GIVEN DATA:
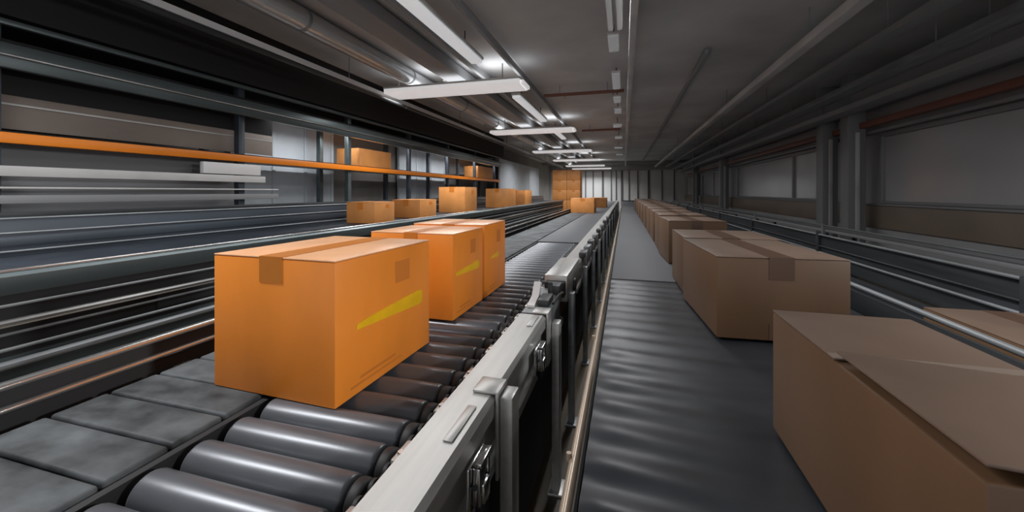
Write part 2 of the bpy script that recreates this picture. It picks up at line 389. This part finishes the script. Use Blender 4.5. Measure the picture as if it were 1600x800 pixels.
# latches
for y in (.86, 1.55):
    la = B(XR+.001, XR+.010, y-.05, y+.05, .685, .79, bev=.003).build('latch', M['chrome'], rc)
    m = MB(); m.box(XR+.011, XR+.030, y-.035, y-.022, .70, .785, bev=.003); m.box(XR+.011, XR+.030, y+.022, y+.035, .70, .785, bev=.003)
    m.box(XR+.012, XR+.034, y-.036, y+.036, .786, .798, bev=.003); m.box(XR+.014, XR+.036, y-.02, y+.02, .695, .742, bev=.006)
    m.build('latch_lever', M['chrome'], la)
    MB().cyl((XR+.018, y-.04, .745), (XR+.018, y+.04, .745), .006, 12).build('pin', M['dark_steel'], la)
    MB().cyl((XR+.020, y+.005, .66), (XR+.020, y+.005, .694), .016, 16, bev=.003).build('knob', M['rubber'], la)
for y in (1.06, 1.86, 2.42, 3.3, 4.2, 5.2, 6.3, 7.5, 9, 11, 13.5, 16, 19, 22, 25.5):
    leg(rc, XR+.03, y, .07 if y < 2 else .06, .79 if y > 1.1 else .845, 'alu' if y < 2 else 'steel')
    leg(rc, -1.53, y, .06, .78)
for y in (.5, 1.35, 2.15):
    B(-.50, -.37, y, y+.07, .56, .63, bev=.006).build('cross_tie', M['pit'], rc)
B(-1.02, -.46, -.35, 27, .60, .62).build('bed_pan', M['pit'], rc)
B(-.372, -.366, -.35, 27, .15, .64).build('side_skirt', M['pit'], rc)  # black sheet standing for the shaded gap under the rail
# worn belt lane beside the rollers
bl = MB(); y = -.35
while y < 6.5:
    bl.box(-1.49, -1.035, y, y+.124, .772, SZ, bev=.009, seg=3); y += .130
bl.box(-1.49, -1.035, y, 27, .772, SZ, bev=.006)
bl.build('belt', M['belt_worn'], rc)
B(-1.49, -1.035, -.35, 27, .70, .771).build('belt_bed', M['pit'], rc)
B(-1.028, -1.008, -.35, 4.72, .70, .79).build('divider_strip', M['black'], rc)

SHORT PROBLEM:
Reproduce all of the data exactly, omitting each picture it holds.

RESULT OF THE EXERCISE:
Write part 2 of the bpy script that recreates this picture. It picks up at line 389. This part finishes the script. Use Blender 4.5. Measure the picture as if it were 1600x800 pixels.
# latches
for y in (.86, 1.55):
    la = B(XR+.001, XR+.010, y-.05, y+.05, .685, .79, bev=.003).build('latch', M['chrome'], rc)
    m = MB(); m.box(XR+.011, XR+.030, y-.035, y-.022, .70, .785, bev=.003); m.box(XR+.011, XR+.030, y+.022, y+.035, .70, .785, bev=.003)
    m.box(XR+.012, XR+.034, y-.036, y+.036, .786, .798, bev=.003); m.box(XR+.014, XR+.036, y-.02, y+.02, .695, .742, bev=.006)
    m.build('latch_lever', M['chrome'], la)
    MB().cyl((XR+.018, y-.04, .745), (XR+.018, y+.04, .745), .006, 12).build('pin', M['dark_steel'], la)
    MB().cyl((XR+.020, y+.005, .66), (XR+.020, y+.005, .694), .016, 16, bev=.003).build('knob', M['rubber'], la)
for y in (1.06, 1.86, 2.42, 3.3, 4.2, 5.2, 6.3, 7.5, 9, 11, 13.5, 16, 19, 22, 25.5):
    leg(rc, XR+.03, y, .07 if y < 2 else .06, .79 if y > 1.1 else .845, 'alu' if y < 2 else 'steel')
    leg(rc, -1.53, y, .06, .78)
for y in (.5, 1.35, 2.15):
    B(-.50, -.37, y, y+.07, .56, .63, bev=.006).build('cross_tie', M['pit'], rc)
B(-1.02, -.46, -.35, 27, .60, .62).build('bed_pan', M['pit'], rc)
B(-.372, -.366, -.35, 27, .15, .64).build('side_skirt', M['pit'], rc)  # black sheet standing for the shaded gap under the rail
# worn belt lane beside the rollers
bl = MB(); y = -.35
while y < 6.5:
    bl.box(-1.49, -1.035, y, y+.124, .772, SZ, bev=.009, seg=3); y += .130
bl.box(-1.49, -1.035, y, 27, .772, SZ, bev=.006)
bl.build('belt', M['belt_worn'], rc)
B(-1.49, -1.035, -.35, 27, .70, .771).build('belt_bed', M['pit'], rc)
B(-1.028, -1.008, -.35, 4.72, .70, .79).build('divider_strip', M['black'], rc)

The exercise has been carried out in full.